Choose the point with the smallest \(y\)-coordinate as \(v_1\), and let us only count the subsets \(S\) such that \(v_1 \in S\).

Let \(S\) and \(T = (V \setminus S)\) both be valid sets, and let the polygons determined by \(S\) and \(T\) be \(C_S\) and \(C_T\), respectively. For simplicity, assume \(S, T \neq \emptyset\).

Sort the vertices of \(V\) in counterclockwise order around \(v_1\), and let the sequence of vertices be \(v = (v_1, v_2, v_3, \dots, v_N)\). In this case, the sequence of vertices of \(C_S\) starting from \(v_1\) and arranged counterclockwise is a subsequence of \(v\).

The same applies to \(T\). Let the first vertex of \(T\) appearing in \(v\) be \(v_R\), and the last vertex be \(v_L\). Divide \(C_T\) into its upper convex hull \(C_u\) and lower convex hull \(C_d\) by splitting \(C_T\) with the line segment \(v_Lv_R\). Here, \(C_u\) refers to the side farther from \(v_1\), and \(C_d\) refers to the side closer to \(v_1\) (for convenience, both \(v_L\) and \(v_R\) are considered to belong to both sides). In this case, the sequence of vertices of \(C_u\) arranged counterclockwise from \(v_R\) to \(v_L\) is a subsequence of \(v\), and the sequence of vertices of \(C_d\) arranged clockwise from \(v_R\) to \(v_L\) is also a subsequence of \(v\). Based on this, the following DP can be considered:

Compute the number of ways to appropriately assign \(v_1, v_2, \dots, v_i\) to one of \(C_S\), \(C_u\), or \(C_d\) such that the state is either \(v_R\) has not yet appeared / \(v_R\) has appeared but \(v_L\) has not yet appeared / \(v_L\) has appeared, and the information of at most the last two vertices assigned to \(C_S\), \(C_u\), or \(C_d\) is represented as \(I\) (so-called “ears DP” in Japan).

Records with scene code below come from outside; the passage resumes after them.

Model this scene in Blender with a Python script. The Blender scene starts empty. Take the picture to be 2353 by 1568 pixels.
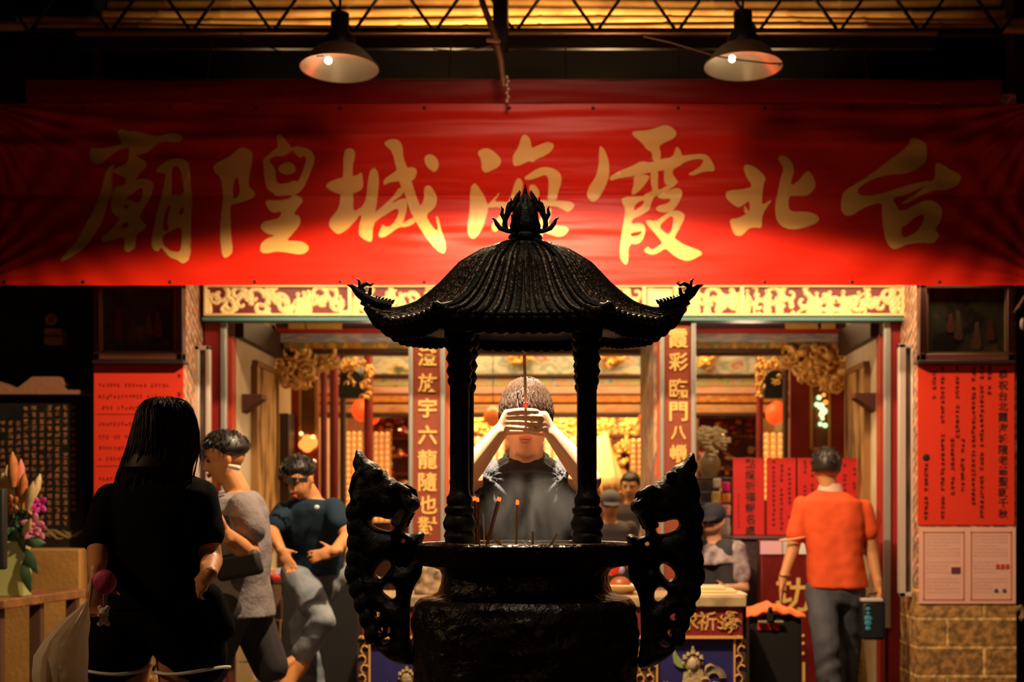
import bpy, bmesh, math, random
import numpy as np
from mathutils import Vector, Matrix, noise
from mathutils.geometry import delaunay_2d_cdt

S = bpy.context.scene
COL = S.collection
F, CX, HZ, CH = 3268.0, 1300.0, 1170.0, 1.25     # focal length in px, vanishing point, camera height
PI = math.pi
rnd = random.Random(7)

def P(px, py, Y):
    return Vector(((px - CX) * Y / F, Y, CH + (HZ - py) * Y / F))

# ---------------------------------------------------------------- camera
cam = bpy.data.cameras.new('camera')
cam.lens = 50; cam.sensor_width = 36
cam.shift_x = -(CX - 1176.5) / 2353
cam.shift_y = (HZ - 784) / 2353
cam.clip_start = 0.05; cam.clip_end = 80
cam.dof.use_dof = True; cam.dof.focus_distance = 4.15; cam.dof.aperture_fstop = 3.6
camo = bpy.data.objects.new('camera', cam); COL.objects.link(camo)
camo.location = (0, 0, CH); camo.rotation_euler = (PI / 2, 0, 0)
S.camera = camo
# ---------------------------------------------------------------- world, exposure
w = bpy.data.worlds.new('night'); S.world = w; w.use_nodes = True
w.node_tree.nodes['Background'].inputs[0].default_value = (1.0, 0.55, 0.3, 1)
w.node_tree.nodes['Background'].inputs[1].default_value = 0.0015
S.view_settings.view_transform = 'Standard'; S.view_settings.look = 'None'
S.view_settings.exposure = 0.0; S.view_settings.gamma = 1
S.view_settings.use_curve_mapping = False
# ---------------------------------------------------------------- lamps of the place, and added fill lights
def light(kind, name, loc, energy, color, aim=None, **kw):
    l = bpy.data.lights.new(name, kind); l.energy = energy; l.color = color
    for k, v in kw.items(): setattr(l, k, v)
    o = bpy.data.objects.new(name, l); COL.objects.link(o); o.location = loc
    if aim is not None:
        o.rotation_euler = (Vector(aim) - Vector(loc)).to_track_quat('-Z', 'Y').to_euler()
    return o
WARM = (1.0, 0.72, 0.42); YEL = (1.0, 0.66, 0.30); ORG = (1.0, 0.5, 0.18)
light('SPOT', 'courtyard_spotlight', (-0.16, 4.42, 3.95), 4300, (1, .82, .60), (-.13, 4.80, 1.40), spot_size=math.radians(27), spot_blend=.5, shadow_soft_size=.05)
light('SPOT', 'burner_spotlight', (-.30, 3.1, 4.6), 130, (1, .78, .54), (-.26, 3.95, 1.8), spot_size=math.radians(22), spot_blend=.6, shadow_soft_size=.03)
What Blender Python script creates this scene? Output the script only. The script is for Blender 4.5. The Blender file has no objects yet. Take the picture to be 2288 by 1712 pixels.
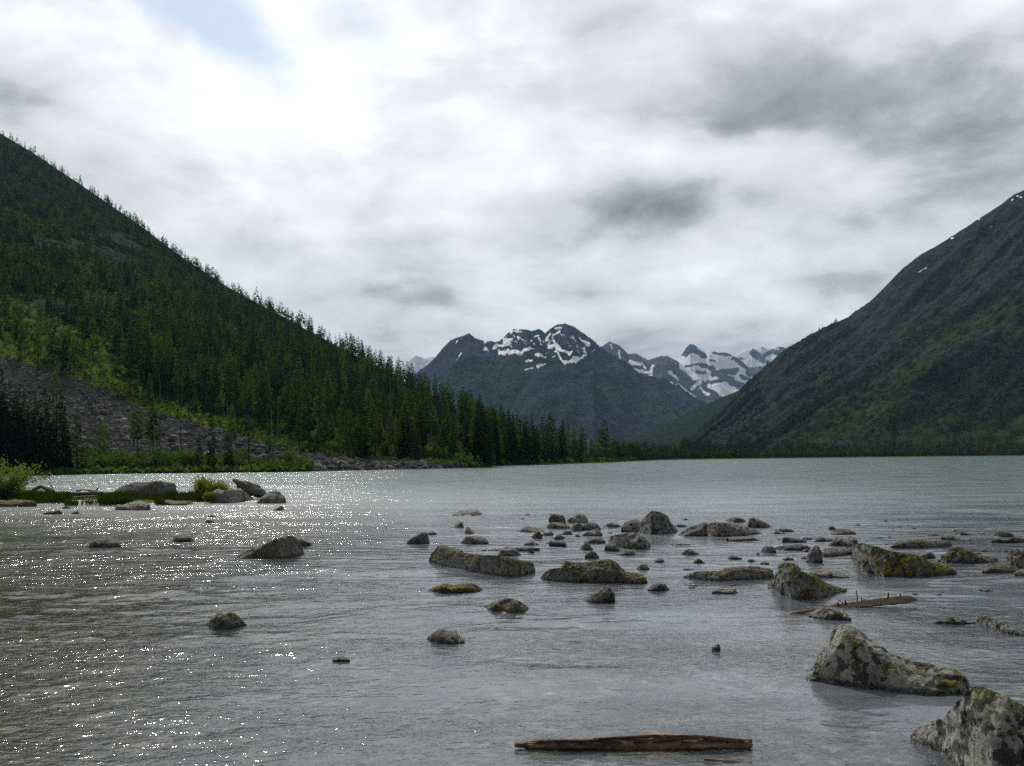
import bpy, math, random
import numpy as np
from mathutils import Vector, Matrix

random.seed(7)
rng = np.random.default_rng(7)
sc = bpy.context.scene
COL = sc.collection

# ------------------------------------------------------------------ camera geometry
W, H = 2288.0, 1712.0
F = 2245.0                      # focal length in photo pixels
HC = 2.4                        # camera height above the lake
ROLL = 0.0087                   # slight tilt of the hand-held camera
Y0 = 1022.0                     # horizon row in the middle of the photo
CR, SR = math.cos(ROLL), math.sin(ROLL)

def tan(px, py):
    """pixel -> tangents (x/Y, (z-HC)/Y)"""
    a = (np.asarray(px, float) - 1144.0) / F
    b = (np.asarray(py, float) - Y0) / F
    return a * CR - b * SR, -a * SR - b * CR

def pix(x, y, z):
    X = x / y; Z = (z - HC) / y
    a = X * CR - Z * SR
    b = -(X * SR + Z * CR)
    return a * F + 1144.0, b * F + Y0

def dist0(px, py, z=0.0):
    X, Z = tan(px, py)
    return (z - HC) / Z

def ground(px, py, z=0.0):
    X, Z = tan(px, py)
    Y = (z - HC) / Z
    return float(X * Y), float(Y)

cam_d = bpy.data.cameras.new('camera')
cam = bpy.data.objects.new('camera', cam_d)
COL.objects.link(cam)
cam_d.sensor_fit = 'HORIZONTAL'
cam_d.sensor_width = 36.0
cam_d.lens = 36.0 * F / W
cam_d.shift_y = (Y0 - H / 2) / W
cam_d.clip_start = 0.1
cam_d.clip_end = 60000
R = Matrix(((CR, SR, 0), (0, 0, -1), (-SR, CR, 0)))
cam.matrix_world = Matrix.Translation((0, 0, HC)) @ R.to_4x4()
sc.camera = cam

# ------------------------------------------------------------------ numpy noise
PERM = np.random.default_rng(11).permutation(256)
PERM = np.concatenate([PERM, PERM, PERM])
G3 = np.random.default_rng(12).normal(size=(256, 3)); G3 /= np.linalg.norm(G3, axis=1)[:, None]

def perlin(x, y, z=None):
    x = np.asarray(x, float); y = np.asarray(y, float)
    z = np.zeros_like(x) + (0.37 if z is None else z)
    xi = np.floor(x).astype(np.int64); yi = np.floor(y).astype(np.int64); zi = np.floor(z).astype(np.int64)
    xf = x - xi; yf = y - yi; zf = z - zi
    u = xf**3 * (xf * (xf * 6 - 15) + 10); v = yf**3 * (yf * (yf * 6 - 15) + 10); w = zf**3 * (zf * (zf * 6 - 15) + 10)
    xi &= 255; yi &= 255; zi &= 255
    def g(i, j, k):
        h = PERM[PERM[PERM[(xi + i) & 255] + ((yi + j) & 255)] + ((zi + k) & 255)]
        gr = G3[h]
        return gr[..., 0] * (xf - i) + gr[..., 1] * (yf - j) + gr[..., 2] * (zf - k)
    def lerp(a, b, t): return a + t * (b - a)
    r = lerp(lerp(lerp(g(0,0,0), g(1,0,0), u), lerp(g(0,1,0), g(1,1,0), u), v),
             lerp(lerp(g(0,0,1), g(1,0,1), u), lerp(g(0,1,1), g(1,1,1), u), v), w)
    return r * 1.5

def fbm(x, y, z=None, o=4, gain=0.5):
    s = 0; a = 1.0; t = 0; f = 1.0
    for k in range(o):
        s = s + a * perlin(np.asarray(x) * f + 17.3 * k, np.asarray(y) * f - 9.1 * k, None if z is None else np.asarray(z) * f + 3.3 * k)
        t += a; a *= gain; f *= 2.03
    return s / t

def ridged(x, y, o=4):
    s = 0; a = 1.0; t = 0; f = 1.0
    for k in range(o):
        s = s + a * (1 - 2 * np.abs(perlin(x * f + 31.7 * k, y * f + 5.5 * k)))
        t += a; a *= 0.5; f *= 2.1
    return s / t

# ------------------------------------------------------------------ mesh helpers
def mesh_from(name, V, Fc, mats=(), smooth=True, mi=None, attrs=None, quads=True):
    V = np.asarray(V, np.float32); Fc = np.asarray(Fc, np.int32)
    me = bpy.data.meshes.new(name)
    n = Fc.shape[1]
    me.vertices.add(len(V)); me.vertices.foreach_set('co', V.ravel())
    me.loops.add(Fc.size); me.loops.foreach_set('vertex_index', Fc.ravel())
    me.polygons.add(len(Fc))
    me.polygons.foreach_set('loop_start', np.arange(0, Fc.size, n, dtype=np.int32))
    me.polygons.foreach_set('loop_total', np.full(len(Fc), n, np.int32))
    for m in mats: me.materials.append(m)
    if mi is not None: me.polygons.foreach_set('material_index', np.asarray(mi, np.int32))
    me.polygons.foreach_set('use_smooth', np.full(len(Fc), smooth, bool))
    for k, a in (attrs or {}).items():
        at = me.attributes.new(k, 'FLOAT', 'POINT'); at.data.foreach_set('value', np.asarray(a, np.float32).ravel())
    me.update(calc_edges=True); me.validate()
    return me

def link(name, me, parent=None, label=None, cat=None, group=None, kind=None):
    o = bpy.data.objects.new(name, me); COL.objects.link(o)
    if parent: o.parent = parent
    if label: o['label'] = label
    if cat: o['category'] = cat
    if group: o['group'] = group
    if kind: o['kind'] = kind
    return o

def grid_faces(nr, nc):
    i = np.arange(nr - 1)[:, None] * nc + np.arange(nc - 1)[None, :]
    return np.stack([i, i + 1, i + nc + 1, i + nc], -1).reshape(-1, 4)

# ------------------------------------------------------------------ material helpers
class NT:
    def __init__(s, name):
        s.m = bpy.data.materials.new(name); s.m.use_nodes = True
        s.t = s.m.node_tree; s.t.nodes.clear()
        s.out = s.t.nodes.new('ShaderNodeOutputMaterial')
    def n(s, typ, **kw):
        nd = s.t.nodes.new(typ)
        for k, v in kw.items():
            if k in nd.inputs: s.set(nd, k, v)
            else: setattr(nd, k, v)
        return nd
    def set(s, nd, k, v):
        if hasattr(v, 'is_output') or isinstance(v, bpy.types.NodeSocket): s.t.links.new(v, nd.inputs[k])
        else: nd.inputs[k].default_value = v
    def math(s, op, a, b=0.0, c=None, clamp=False):
        nd = s.t.nodes.new('ShaderNodeMath'); nd.operation = op; nd.use_clamp = clamp
        s.set(nd, 0, a); s.set(nd, 1, b)
        if c is not None: s.set(nd, 2, c)
        return nd.outputs[0]
    def mix(s, f, a, b, bl='MIX'):
        nd = s.t.nodes.new('ShaderNodeMix'); nd.data_type = 'RGBA'; nd.blend_type = bl
        s.set(nd, 0, f); s.set(nd, 6, a); s.set(nd, 7, b)
        return nd.outputs[2]
    def noise(s, vec, scale, det=4, rough=0.55, dist=0.0):
        nd = s.t.nodes.new('ShaderNodeTexNoise')
        if vec is not None: s.t.links.new(vec, nd.inputs['Vector'])
        nd.inputs['Scale'].default_value = scale; nd.inputs['Detail'].default_value = det
        nd.inputs['Roughness'].default_value = rough; nd.inputs['Distortion'].default_value = dist
        return nd.outputs[0]
    def ss(s, v, lo, hi, a=0.0, b=1.0):
        nd = s.t.nodes.new('ShaderNodeMapRange'); nd.interpolation_type = 'SMOOTHSTEP'
        s.set(nd, 0, v); s.set(nd, 1, lo); s.set(nd, 2, hi); s.set(nd, 3, a); s.set(nd, 4, b)
        return nd.outputs[0]
    def map(s, vec, scale=(1, 1, 1), rot=(0, 0, 0)):
        nd = s.t.nodes.new('ShaderNodeMapping'); s.t.links.new(vec, nd.inputs[0])
        nd.inputs['Scale'].default_value = scale; nd.inputs['Rotation'].default_value = rot
        return nd.outputs[0]
    def attr(s, name, typ='GEOMETRY'):
        nd = s.t.nodes.new('ShaderNodeAttribute'); nd.attribute_name = name; nd.attribute_type = typ
        return nd.outputs['Fac']
    def link(s, a, b): s.t.links.new(a, b)

def C3(r, g, b): return (r, g, b, 1)

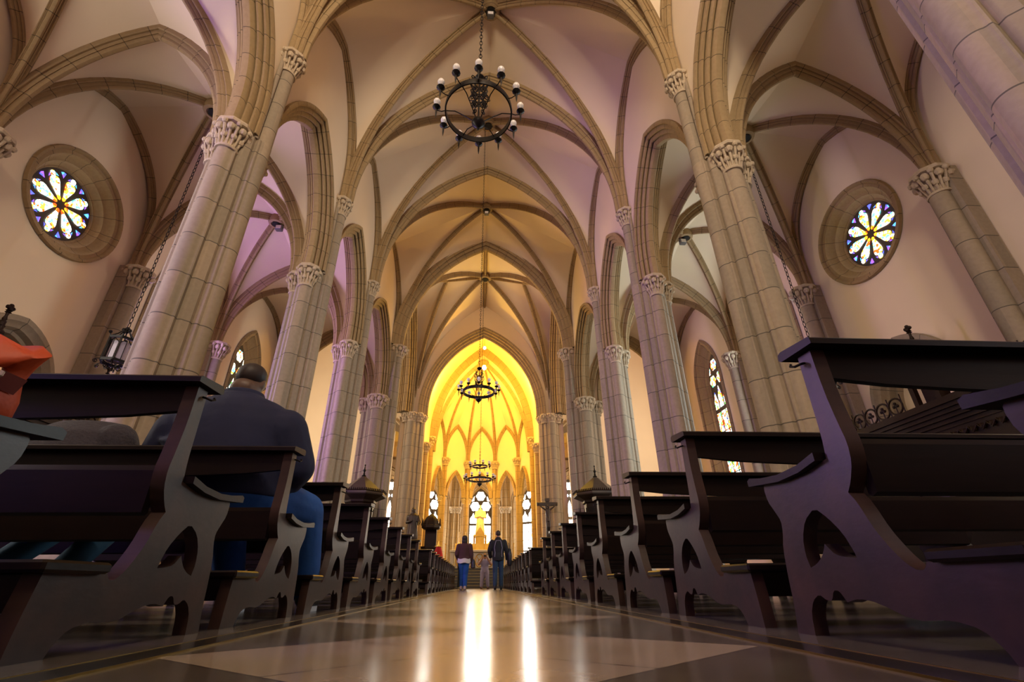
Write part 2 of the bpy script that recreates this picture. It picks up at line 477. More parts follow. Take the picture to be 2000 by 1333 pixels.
def prism(mb, outl, c, z0, z1, scale=(1, 1)):
    n = len(outl); per = [0]
    for k in range(n): per.append(per[-1] + sqrt((outl[k][0] - outl[(k + 1) % n][0]) ** 2 + (outl[k][1] - outl[(k + 1) % n][1]) ** 2))
    vs = []; uv = []
    for z in (z0, z1):
        for k in range(n + 1):
            q = outl[k % n]; vs.append((c[0] + q[0] * scale[0], c[1] + q[1] * scale[1], z)); uv.append((z, per[k]))
    m = n + 1
    mb.add(vs, [(k, k + 1, m + k + 1, m + k) for k in range(n)], uv)
    mb.add([(c[0] + q[0], c[1] + q[1], z1) for q in outl], [tuple(range(n))])
    mb.add([(c[0] + q[0], c[1] + q[1], z0) for q in outl], [tuple(range(n))[::-1]])
def capital(mb, c, z, r, h=0.66, wide=1.9):
    """carved leaf capital whose abacus top is at z"""
    lathe(mb, [(r * 1.12, -h), (r * 1.18, -h + .03), (r * 1.12, -h + .06), (r * 1.02, -h + .07), (r * 1.06, -h * .55), (r * 1.3, -h * .27), (r * 1.5, -.12)], (c[0], c[1], z), 16)
    lathe(mb, [(r * 1.45, -.13), (r * wide, -.10), (r * wide * 1.03, -.05), (r * wide, -.03), (r * wide * 0.96, 0.0)], (c[0], c[1], z), 8, pi / 8)
    for tier, (zz, rr, s, nn, ph) in enumerate([(-h * .62, 1.2, .34, 8, 0), (-h * .34, 1.55, .42, 8, pi / 8), (-h * .22, 1.8, .30, 8, 0)]):
        for k in range(nn):
            a = ph + 2 * pi * k / nn
            q = (c[0] + r * rr * cos(a), c[1] + r * rr * sin(a), z + zz)
            ball(mb, q, r * s, 7, 5, (1, 1, 1.15))
            tube(mb, [(c[0] + r * 1.02 * cos(a), c[1] + r * 1.02 * sin(a), z - h * .9), (c[0] + r * (rr * .93) * cos(a), c[1] + r * (rr * .93) * sin(a), z + zz - r * .2)], [r * .10, r * .17], 6)
PIER = pier_outline()
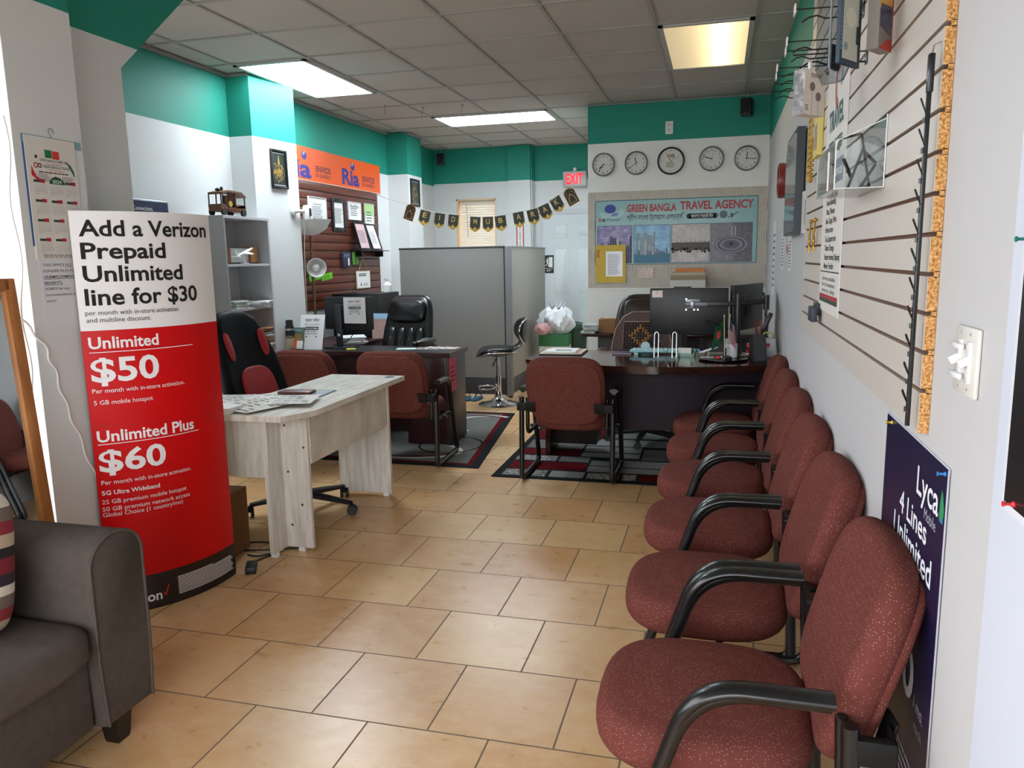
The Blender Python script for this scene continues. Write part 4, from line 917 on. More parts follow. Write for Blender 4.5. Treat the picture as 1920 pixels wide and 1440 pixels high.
s = MB(); s.tube([(0, 0, 1.36), (.03, -.02, 1.42), (.05, -.03, 1.42)], .006); s.build('gooseneck', mat('7A624A', .35, .7), t)
R = Vector((.55, -.80, -.12)).to_track_quat('Z', 'Y').to_matrix()
s = MB(); s.lathe([(.018, 0), (.05, .02), (.082, .075), (.085, .10), (.081, .10), (.078, .076), (.046, .024), (.015, .006)], (.045, -.03, 1.43), 24, R); s.build('reading_shade', WHITE, t, smooth=60)
s = MB(); s.ball(Vector((.045, -.03, 1.43)) + R @ Vector((0, 0, .055)), .034); s.build('bulb', WHITE, t)
# --- rugs
def rug_mat(kind):
    T_ = NT('rug_'+kind); v_ = T_.coord('Object'); n_ = T_.noise(v_, 90, 4)
    return T_.set(T_.mix(n_, '4E4E4C', '7A7A76') if kind == 'grey' else T_.mix(n_, '17181A', '25262A'), .95, Specular_IOR_Level=.1)
RG, RB, RR, RL = rug_mat('grey'), rug_mat('black'), fabric('rug_red', '4E0A10', '620F16'), fabric('rug_light', '77777A', '92918E')
def spk():
    T_ = NT('rug_speckle'); v_ = T_.coord('Object', scale=(1, 2, 1)); n_ = T_.noise(v_, 55, 4, .7); return T_.set(T_.ramp(n_, [(.45, '3A3A3C'), (.55, 'A8A7A2')]), .95)
RS = spk()
def flat(s, x0, y0, x1, y1, z): s.bm.faces.new([s.bm.verts.new(p) for p in ((x0, y0, z), (x1, y0, z), (x1, y1, z), (x0, y1, z))]).material_index = s.mi
t = thing('area_rug', 'black, grey and red checked rug under the dark desk on the right', 'rug', (-1.475, 4.885, 0), radians(1))
s = MB(); s.prism([(0, 0), (1.2, -.015), (1.2, 1.75), (.02, 1.75)], .0005, .006); s.build('pile', RB, t, smooth=0)
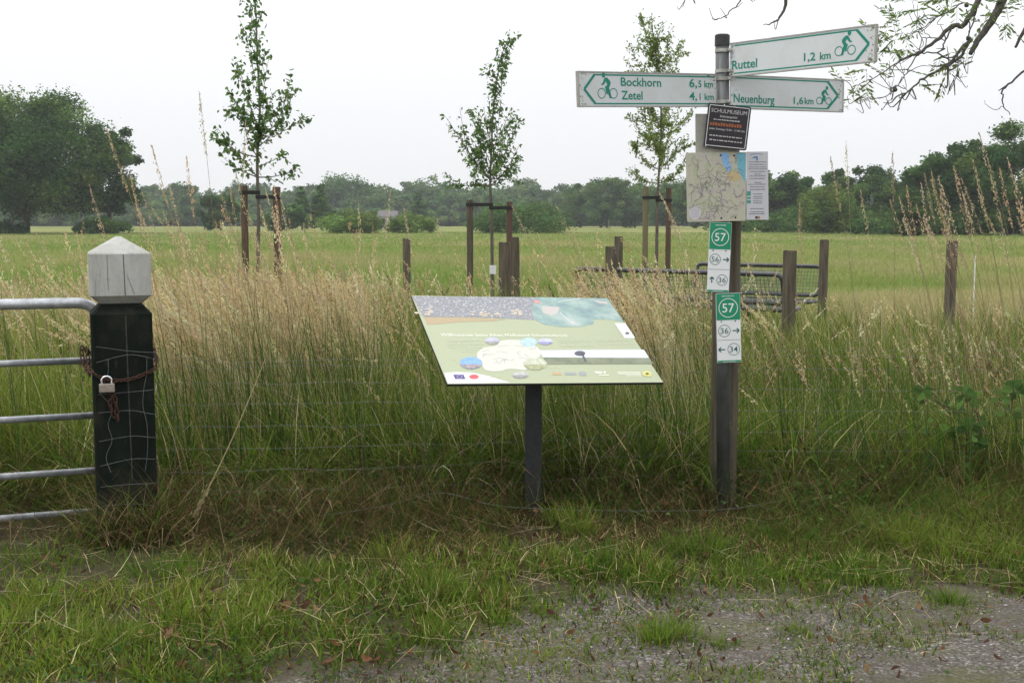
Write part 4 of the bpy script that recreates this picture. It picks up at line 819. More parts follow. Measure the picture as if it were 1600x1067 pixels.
ov('farm_picture', 813, 586, 12.5, 5.5, (.46, .46, .44), (.26, .26, .25), .0018, .1)
part('landscape_sky', ipoly([(838, 547.5), (1006, 546.5), (1014.5, 559.5), (848, 558.5), (845, 552)], .0012), print_mat('panel_sky', (.62, .66, .74)), board)
part('landscape_field', ipoly([(848.5, 558.8), (1014.7, 559.8), (1021, 569), (855, 569.5)], .0012), mottled('panel_heath', (.12, .15, .09), (.26, .28, .18), 12, .3, 0, 0), board)
part('landscape_tree', join([oval(906, 552.5, 8.5, 4, .0018), ipoly([(908, 553), (911, 553), (917, 565), (913, 565)], .0018)]), print_mat('panel_tree', (.09, .09, .11)), board)
part('corner_field', ipoly([(694, 583), (712, 581.5), (735, 582), (760, 587), (798, 598.2), (700, 599.3)], .0012), print_mat('panel_white_field', (.72, .73, .74)), board)
part('blue_flag', ipoly([(708, 585.5), (724, 585.5), (727.5, 592.5), (711, 592.5)], .0018), print_mat('panel_flag_blue', (.08, .07, .30)), board)
part('flag_stars', join([IP.disc(IP.uv(718 + 4.0 * math.cos(t), 589 + 2.1 * math.sin(t)), .0022, .0028, .0023, 6) for t in np.linspace(0, 6.28, 12, endpoint=False)]), print_mat('panel_star', (.62, .50, .10)), board)
part('red_emblem', oval(740.5, 589, 7.5, 3.6, .0018), print_mat('panel_red', (.58, .10, .11)), board)
part('white_label', ipoly([(960, 505), (977, 505), (992.5, 528.5), (976, 528.5)], .0012), print_mat('panel_label', (.72, .73, .74)), board)
part('label_mark', oval(980, 521, 3.2, 2, .0018), print_mat('panel_label_ink', (.12, .12, .14)), board)
part('footer_logos', join([ipoly([(929, 580), (940, 581), (941, 584), (931, 583.5)], .0012), ipoly([(942, 581), (946, 580), (947, 583), (944, 584)], .0012), ipoly([(935, 585.5), (951, 585.5), (951.5, 587), (936, 587)], .0012),
     ipoly([(964, 581.5), (1000, 581.5), (1000.8, 583), (964.8, 583)], .0012), ipoly([(966, 584), (1001, 584), (1001.6, 585.2), (966.6, 585.2)], .0012), ipoly([(978, 586.5), (1002, 586.5), (1002.5, 587.7), (978.6, 587.7)], .0012)]), W_, board)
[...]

With just the information of at most the last two vertices assigned, it is possible to count only those polygons that remain convex.

Although \(I\) appears to have \(O(N^6)\) states, by categorizing how \(v_{i-1}\) and \(v_i\) are assigned into \(9\) cases, the number of states can be reduced to \(O(N^4)\).

By implementing this properly, a solution with a time complexity of \(O(N^5)\) can be achieved. Be mindful of space complexity. The intended solution is implemented using a 64-bit integer array of size approximately \(18N^4\). Note that since DP transitions occur only from \(i\) to \(i+1\), a memory reduction by a factor of \(1/N\) is possible.